SUMMER'S MATURITY
September is my favorite time of year. Although most vegetation is still green, as in summer, September is the time of summer's maturity in the Middle Atlantic States, which starts around the Autumn Equinox. At that time, a peaceful, bountiful feeling prevails here; most plant growth has stopped and gone to seed and the bustle of wildlife raising young ceased as those critters prepare for the coming winter. Bird song is no longer heard.
The amount of daylight each succeeding day decreases toward winter. Sunrise is now in the east instead of the northeast and sunset is in the west instead of in the northwest. The sun is noticeably lower in the sky and shadows are longer, and lie differently than in July.
Many pretty, sunny September mornings begin quietly and still, with a different, relaxed "feel" than earlier in summer when plants were growing rapidly and wildlife was busily tending to their young. Afternoons in September are still warm, but some nights are cooler. Wildlife and people feel the coming of winter.
Field corn is harvested in September, soybean leaves turn yellow and orange pumpkins decorate local fields under tall weeds and grasses that are loaded with seeds. Red-ripe apples are lovely on trees in orchards. Now is the time of apple cider.
Some lovely flowers start to bloom in September, including asters, water mints, gentians, sneezeweeds, morning glories and others. Seeing their pretty blooms is seeing summer's maturity.
Hearing the chanting of true katydids in woodland treetops and the trills and chirps of tree crickets on bushes in the suburbs are more signs of summer's maturity. Katydids and tree crickets grew and matured through summer and into fall. And those fiddling insects, now adults, add much audible enjoyment to autumn evenings in woods and suburbs.

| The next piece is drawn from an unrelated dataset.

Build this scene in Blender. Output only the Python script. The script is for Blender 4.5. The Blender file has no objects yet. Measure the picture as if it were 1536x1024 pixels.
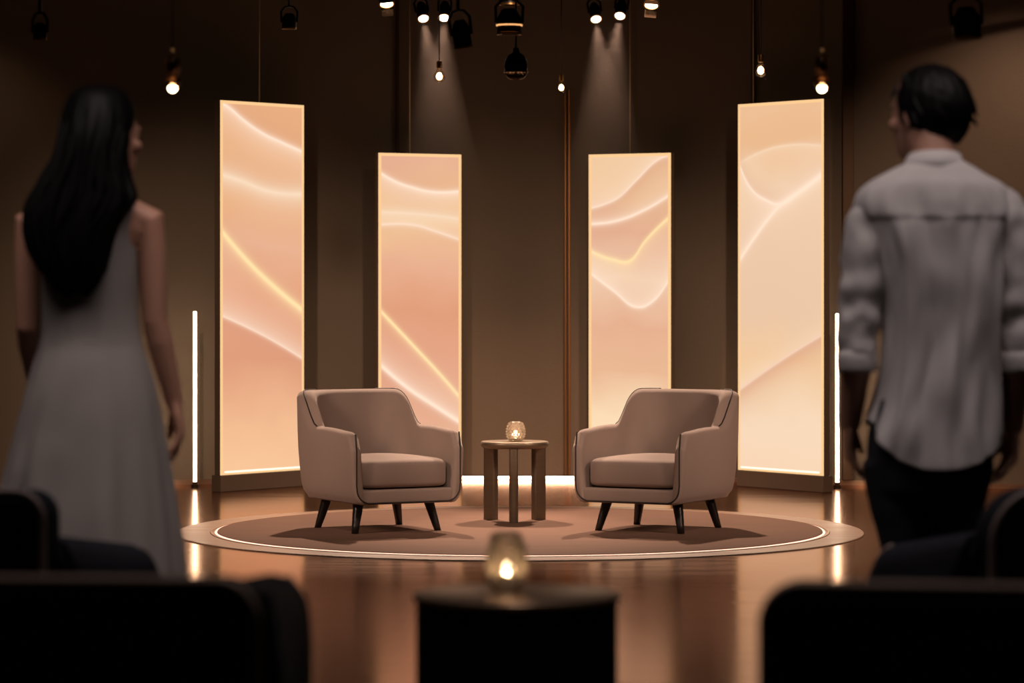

At this time, many kinds of wild creatures prepare for the coming winter. Several kinds of birds, and the beautiful monarch butterflies, migrate in September to warmer climes, the birds to find food. Some birds, including bald eagles and broad-winged hawks migrate during the day, but several kinds of small, woodland birds push south at night.
Wood chucks and white-tailed deer put on layers of fat, chipmunks store nuts and seeds and certain kinds of bats go south, all in preparation for winter.
Many kinds of attractive wild berries, including those on spicebushes, multiflora roses, Tartarian honeysuckle and others, are ripe and brightly colored by September. They have obvious colors so birds will eat them, digest their pulp, but pass their seeds in the birds' droppings throughout the countryside. In that way, some plants are sown far and wide.
A few dying and colored leaves are noticed on certain kinds of trees and vines by late September. Black gum, red maple and sumac trees, and poison ivy and Virginia creeper vines are some of the first deciduous plants to have some striking foliage in September, all of which help beautify the countryside.
Life, locally, winds down after the Autumn Equinox. Berries and seeds are ripe, dying green leaves turn colors, migrations continue and rodents store food. Most plant and animal energy is now directed at preparing for the coming winter to survive it.